╭─ Data extract

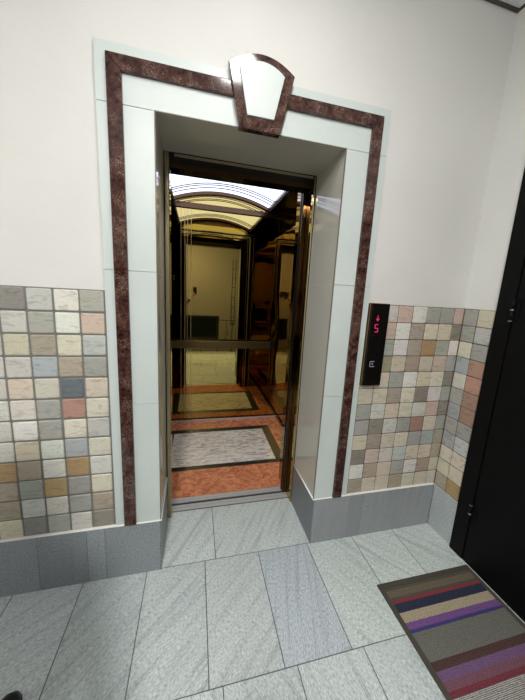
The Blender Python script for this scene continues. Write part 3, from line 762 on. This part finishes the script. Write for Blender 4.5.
# head with face, turned to the phone
hc = Vector((px+.04, py-.03, 1.635)); fdir = Vector((.72, -.62, -.1)).normalized(); fr = fdir.cross(Vector((0, 0, 1))).normalized(); fu = fr.cross(fdir)
hb = bmesh.new(); bmesh.ops.create_uvsphere(hb, u_segments=28, v_segments=20, radius=1)
for v in hb.verts:
    x, y, z = v.co   # local: x right, y forward, z up
    w_ = .076*(1-.22*max(0, -z)); X, Y, Z = x*w_, y*.095, z*.115
    if y > 0 and z < -.2: Y *= 1-.08*abs(x)
    if y > .8 and -.35 < z < .15 and abs(x) < .22: Y += .020*(1-abs(x)/.22)*(1-abs(z+.15)/.3 if abs(z+.15) < .3 else 0)
    if y > .7 and .0 < z < .28 and .2 < abs(x) < .55: Y -= .007
    v.co = hc + fr*X + fdir*Y + fu*Z
merge(body, hb)
for s_ in (1, -1):
    eb = bmesh.new(); ball(eb, hc+fr*.078*s_-fdir*.005-fu*.01, (.012, .018, .030), 12); merge(body, eb)
# hands: palm and five fingers in one grown surface each
def hand(w_, along, side, palm_n, curl, mirror=1):
    along, side, palm_n = along.normalized(), side.normalized(), palm_n.normalized()
    pts = [w_, w_+along*.035, w_+along*.08]; ed = [(0,1),(1,2)]; rd = [(.026,.018),(.036,.015),(.038,.012)]
    L_ = [.070, .080, .075, .058]
    bmh = skin_mesh(pts, ed, rd, 2)
    for k in range(4):
        b = w_+along*(.075-.004*abs(k-1))+side*(.029-.0195*k); d = along.copy(); P = [b-along*.02]; p = b; P.append(p.copy())
        for seg, fr_ in enumerate((.45, .32, .23)):
            d = (d*math.cos(curl)+palm_n*math.sin(curl)).normalized()
            up_ = palm_n; n2 = (palm_n*math.cos(curl)-along*math.sin(curl)).normalized()
            p = p+d*L_[k]*fr_; P.append(p.copy()); palm_n_l = n2
            palm_n = palm_n if False else palm_n
            d = d
        merge(bmh, skin_mesh(P, [(i, i+1) for i in range(len(P)-1)], [.009, .0092, .0085, .0078, .0065], 1))
    b = w_+along*.02+side*.022
    P = [b, b+side*.026+along*.022+palm_n*.006, b+side*.036+along*.05+palm_n*.018, b+side*.032+along*.074+palm_n*.03]
    merge(bmh, skin_mesh(P, [(0,1),(1,2),(2,3)], [.013, .0115, .0095, .0078], 1))
    return bmh
merge(body, hand(wR, Vector((.60, 0, .80)), Vector((-.80, 0, .60)), Vector((0, -1, 0)), .10))
merge(body, hand(wL, Vector((.05, .1, -1)), Vector((.2, 1, .1)), Vector((1, -.2, 0)), .32))
MAT_body = obj('body', body, 'skin', per, fix=True)
jk = skin_mesh([(px, py, .86), (px, py, 1.12), ch, (px, py-.03, 1.405), (px+.005, py-.03, 1.46), sR, eR, wR+(eR-wR).normalized()*.03, sL, eL, wL+(eL-wL).normalized()*.03],
    [(0,1),(1,2),(2,3),(3,4),(3,5),(5,6),(6,7),(3,8),(8,9),(9,10)], [(.175,.150),(.160,.125),(.18,.135),(.14,.105),.07,.078,.058,.042,.078,.058,.042])
obj('jacket', jk, 'jacket', per)
tr_ = skin_mesh([pv, hR, kR, aR+Vector((0, 0, .0)), hL, kL, aL, (px, py, 1.03)], [(0,1),(1,2),(2,3),(0,4),(4,5),(5,6),(0,7)], [(.12,.10), .098, .076, .06, .098, .076, .06, (.13,.10)])
obj('trousers', tr_, 'trousers', per)
def shoe(heel, direction):
    d = Vector((direction[0], direction[1], 0)).normalized(); s_ = Vector((-d.y, d.x, 0)); parts = []
    secs = [(-.015, .020, .060), (.0, .034, .085), (.04, .037, .095), (.09, .036, .085), (.14, .040, .066), (.19, .047, .055), (.23, .045, .048), (.262, .033, .040), (.278, .015, .028)]
    bm = bmesh.new(); rings = []
    for t, w_, h_ in secs:
        rings.append([bm.verts.new(Vector((heel[0], heel[1], 0))+d*t+s_*w_*math.cos(a)*(1 if math.sin(a) < .2 else .92)+Vector((0, 0, .014+(h_-.014)*max(0, math.sin(a))**.7))) for a in [2*PI*k/20 for k in range(20)]])
    for a, b in zip(rings, rings[1:]):
        for k in range(20): f = bm.faces.new((a[k], a[(k+1) % 20], b[(k+1) % 20], b[k])); f.smooth = True
    bm.faces.new(rings[0][::-1]); bm.faces.new(rings[-1])
    o = obj('shoe', bm, 'shoe', per)
    bm = bmesh.new(); lo, hi = [], []
    prof = [(t, w_+.003) for t, w_, _ in secs]; loop = [(t, w_) for t, w_ in prof]+[(t, -w_) for t, w_ in prof[::-1]]
    for z, L2 in ((.0, lo), (.017, hi)):
        for t, w_ in loop: L2.append(bm.verts.new(Vector((heel[0], heel[1], z))+d*t+s_*w_))
    n = len(lo); bm.faces.new(lo[::-1]); bm.faces.new(hi)
    for i in range(n): bm.faces.new((lo[i], lo[(i+1) % n], hi[(i+1) % n], hi[i]))
    obj('sole', bm, 'sole', o)
shoe((px-.132, py+.322, 0), (.38, 1.0)); shoe((px+.09, py-.13, 0), (.35, .95))
hb = bmesh.new(); bmesh.ops.create_uvsphere(hb, u_segments=28, v_segments=20, radius=1)
kill = []
for v in hb.verts:
    x, y, z = v.co
    if (y > .35 and z < .55) or z < -.55: kill.append(v)
    v.co = hc + fr*x*.084 + fdir*(y*.100-.004) + fu*(z*.122+.004)
bmesh.ops.delete(hb, geom=kill, context='VERTS')
for f in hb.faces: f.smooth = True
ho = obj('hair', hb, 'hair', per); sm = ho.modifiers.new('thick', 'SOLIDIFY'); sm.thickness = .012; sm.offset = 1
for s_ in (1, -1):
    bm = bmesh.new(); ball(bm, hc+fr*.030*s_+fdir*.0765+fu*.012, .0115, 14); eo = obj('eye', bm, 'eye', per)
    bm = bmesh.new(); ball(bm, hc+fr*.030*s_+fdir*.0850+fu*.012, .0050, 10); obj('iris', bm, 'iris', eo)
bm = bmesh.new(); tube(bm, [hc+fr*x-fu*.052+fdir*(.088-abs(x)*.25) for x in (-.024, -.012, 0, .012, .024)], [.002, .005, .006, .005, .002], 8); obj('mouth', bm, 'lip', per)

ph = thing('smartphone', 'dark smartphone held upright in the raised hand, reflected in the gold mirror', 'phone', (.15, -1.468, 1.41))
bm = bmesh.new(); bx(bm, 0.122, .197, -1.498, -1.490, 1.405, 1.560, bev=.003); obj('phone_body', bm, 'phone', ph)
bm = bmesh.new(); bx(bm, .165, .194, -1.4905, -1.4870, 1.522, 1.556, bev=.002); obj('camera_bump', bm, 'phone', ph)
bm = bmesh.new(); bx(bm, .126, .193, -1.4985, -1.4978, 1.410, 1.555); obj('screen', bm, 'panelblack', ph)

╰─

Every line of the data should be copied as it stands, without the images.

The Blender Python script for this scene continues. Write part 3, from line 762 on. This part finishes the script. Write for Blender 4.5.
# head with face, turned to the phone
hc = Vector((px+.04, py-.03, 1.635)); fdir = Vector((.72, -.62, -.1)).normalized(); fr = fdir.cross(Vector((0, 0, 1))).normalized(); fu = fr.cross(fdir)
hb = bmesh.new(); bmesh.ops.create_uvsphere(hb, u_segments=28, v_segments=20, radius=1)
for v in hb.verts:
    x, y, z = v.co   # local: x right, y forward, z up
    w_ = .076*(1-.22*max(0, -z)); X, Y, Z = x*w_, y*.095, z*.115
    if y > 0 and z < -.2: Y *= 1-.08*abs(x)
    if y > .8 and -.35 < z < .15 and abs(x) < .22: Y += .020*(1-abs(x)/.22)*(1-abs(z+.15)/.3 if abs(z+.15) < .3 else 0)
    if y > .7 and .0 < z < .28 and .2 < abs(x) < .55: Y -= .007
    v.co = hc + fr*X + fdir*Y + fu*Z
merge(body, hb)
for s_ in (1, -1):
    eb = bmesh.new(); ball(eb, hc+fr*.078*s_-fdir*.005-fu*.01, (.012, .018, .030), 12); merge(body, eb)
# hands: palm and five fingers in one grown surface each
def hand(w_, along, side, palm_n, curl, mirror=1):
    along, side, palm_n = along.normalized(), side.normalized(), palm_n.normalized()
    pts = [w_, w_+along*.035, w_+along*.08]; ed = [(0,1),(1,2)]; rd = [(.026,.018),(.036,.015),(.038,.012)]
    L_ = [.070, .080, .075, .058]
    bmh = skin_mesh(pts, ed, rd, 2)
    for k in range(4):
        b = w_+along*(.075-.004*abs(k-1))+side*(.029-.0195*k); d = along.copy(); P = [b-along*.02]; p = b; P.append(p.copy())
        for seg, fr_ in enumerate((.45, .32, .23)):
            d = (d*math.cos(curl)+palm_n*math.sin(curl)).normalized()
            up_ = palm_n; n2 = (palm_n*math.cos(curl)-along*math.sin(curl)).normalized()
            p = p+d*L_[k]*fr_; P.append(p.copy()); palm_n_l = n2
            palm_n = palm_n if False else palm_n
            d = d
        merge(bmh, skin_mesh(P, [(i, i+1) for i in range(len(P)-1)], [.009, .0092, .0085, .0078, .0065], 1))
    b = w_+along*.02+side*.022
    P = [b, b+side*.026+along*.022+palm_n*.006, b+side*.036+along*.05+palm_n*.018, b+side*.032+along*.074+palm_n*.03]
    merge(bmh, skin_mesh(P, [(0,1),(1,2),(2,3)], [.013, .0115, .0095, .0078], 1))
    return bmh
merge(body, hand(wR, Vector((.60, 0, .80)), Vector((-.80, 0, .60)), Vector((0, -1, 0)), .10))
merge(body, hand(wL, Vector((.05, .1, -1)), Vector((.2, 1, .1)), Vector((1, -.2, 0)), .32))
MAT_body = obj('body', body, 'skin', per, fix=True)
jk = skin_mesh([(px, py, .86), (px, py, 1.12), ch, (px, py-.03, 1.405), (px+.005, py-.03, 1.46), sR, eR, wR+(eR-wR).normalized()*.03, sL, eL, wL+(eL-wL).normalized()*.03],
    [(0,1),(1,2),(2,3),(3,4),(3,5),(5,6),(6,7),(3,8),(8,9),(9,10)], [(.175,.150),(.160,.125),(.18,.135),(.14,.105),.07,.078,.058,.042,.078,.058,.042])
obj('jacket', jk, 'jacket', per)
tr_ = skin_mesh([pv, hR, kR, aR+Vector((0, 0, .0)), hL, kL, aL, (px, py, 1.03)], [(0,1),(1,2),(2,3),(0,4),(4,5),(5,6),(0,7)], [(.12,.10), .098, .076, .06, .098, .076, .06, (.13,.10)])
obj('trousers', tr_, 'trousers', per)
def shoe(heel, direction):
    d = Vector((direction[0], direction[1], 0)).normalized(); s_ = Vector((-d.y, d.x, 0)); parts = []
    secs = [(-.015, .020, .060), (.0, .034, .085), (.04, .037, .095), (.09, .036, .085), (.14, .040, .066), (.19, .047, .055), (.23, .045, .048), (.262, .033, .040), (.278, .015, .028)]
    bm = bmesh.new(); rings = []
    for t, w_, h_ in secs:
        rings.append([bm.verts.new(Vector((heel[0], heel[1], 0))+d*t+s_*w_*math.cos(a)*(1 if math.sin(a) < .2 else .92)+Vector((0, 0, .014+(h_-.014)*max(0, math.sin(a))**.7))) for a in [2*PI*k/20 for k in range(20)]])
    for a, b in zip(rings, rings[1:]):
        for k in range(20): f = bm.faces.new((a[k], a[(k+1) % 20], b[(k+1) % 20], b[k])); f.smooth = True
    bm.faces.new(rings[0][::-1]); bm.faces.new(rings[-1])
    o = obj('shoe', bm, 'shoe', per)
    bm = bmesh.new(); lo, hi = [], []
    prof = [(t, w_+.003) for t, w_, _ in secs]; loop = [(t, w_) for t, w_ in prof]+[(t, -w_) for t, w_ in prof[::-1]]
    for z, L2 in ((.0, lo), (.017, hi)):
        for t, w_ in loop: L2.append(bm.verts.new(Vector((heel[0], heel[1], z))+d*t+s_*w_))
    n = len(lo); bm.faces.new(lo[::-1]); bm.faces.new(hi)
    for i in range(n): bm.faces.new((lo[i], lo[(i+1) % n], hi[(i+1) % n], hi[i]))
    obj('sole', bm, 'sole', o)
shoe((px-.132, py+.322, 0), (.38, 1.0)); shoe((px+.09, py-.13, 0), (.35, .95))
hb = bmesh.new(); bmesh.ops.create_uvsphere(hb, u_segments=28, v_segments=20, radius=1)
kill = []
for v in hb.verts:
    x, y, z = v.co
    if (y > .35 and z < .55) or z < -.55: kill.append(v)
    v.co = hc + fr*x*.084 + fdir*(y*.100-.004) + fu*(z*.122+.004)
bmesh.ops.delete(hb, geom=kill, context='VERTS')
for f in hb.faces: f.smooth = True
ho = obj('hair', hb, 'hair', per); sm = ho.modifiers.new('thick', 'SOLIDIFY'); sm.thickness = .012; sm.offset = 1
for s_ in (1, -1):
    bm = bmesh.new(); ball(bm, hc+fr*.030*s_+fdir*.0765+fu*.012, .0115, 14); eo = obj('eye', bm, 'eye', per)
    bm = bmesh.new(); ball(bm, hc+fr*.030*s_+fdir*.0850+fu*.012, .0050, 10); obj('iris', bm, 'iris', eo)
bm = bmesh.new(); tube(bm, [hc+fr*x-fu*.052+fdir*(.088-abs(x)*.25) for x in (-.024, -.012, 0, .012, .024)], [.002, .005, .006, .005, .002], 8); obj('mouth', bm, 'lip', per)

ph = thing('smartphone', 'dark smartphone held upright in the raised hand, reflected in the gold mirror', 'phone', (.15, -1.468, 1.41))
bm = bmesh.new(); bx(bm, 0.122, .197, -1.498, -1.490, 1.405, 1.560, bev=.003); obj('phone_body', bm, 'phone', ph)
bm = bmesh.new(); bx(bm, .165, .194, -1.4905, -1.4870, 1.522, 1.556, bev=.002); obj('camera_bump', bm, 'phone', ph)
bm = bmesh.new(); bx(bm, .126, .193, -1.4985, -1.4978, 1.410, 1.555); obj('screen', bm, 'panelblack', ph)